Luc Besson, que escreveu o argumento, conseguiu ainda transportar em boa parte para a tela a modalidade de ficção científica imposta por Mézières e Christin na série, que é em parte influenciada pela literatura anglófona e pelos “comics” clássicos do género, mas também caracterizada por uma imaginação rica e estrambólica em termos de criaturas e “gadgets” e por uma menorização dos aspectos “hard tech” e das explicações científicas complexas (“Na expressão ‘ficção científica’, prefiro a palavra ‘ficção’ à ‘científica’, disse certa vez Christin”). O que torna os álbuns da dupla, e esta fita com eles, numa gostosa mistura de “space opera” tradicional com o seu lado artesanal, e de aventura cósmica hipertecnológica.
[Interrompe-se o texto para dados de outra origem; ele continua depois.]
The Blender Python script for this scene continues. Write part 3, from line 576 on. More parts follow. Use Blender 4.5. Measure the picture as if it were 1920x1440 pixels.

[Veja Mézières desenhar Valérian e Laureline]

O ritmo mata-cavalos imprimido por Besson a “Valérian e a Cidade dos Mil Planetas” faz com que a acção se desgarre a espaços, a história se emaranhe aqui e ali e a realização se deslumbre pontualmente com a sua própria opulência visual. Mesmo assim, e com as reservas já apontadas (de que a escolha infeliz de Dane DeHaan é a maior), o filme é muito mais potável do que um apreciador da série de BD desde a primeira hora (como é o autor destas linhas) poderia temer, sobressaindo clara e positivamente de entre tudo o que tem sido feito nesta ingrata área das adaptações de BD franco-belga ao cinema. E que é melhor e tem mais personalidade e mais sumo do que 99,9% dos filmes Marvel e DC cujo modelo adota e a que quer dar luta no seu próprio território, isso é tão certo como o sol nascer e se pôr todos os dias.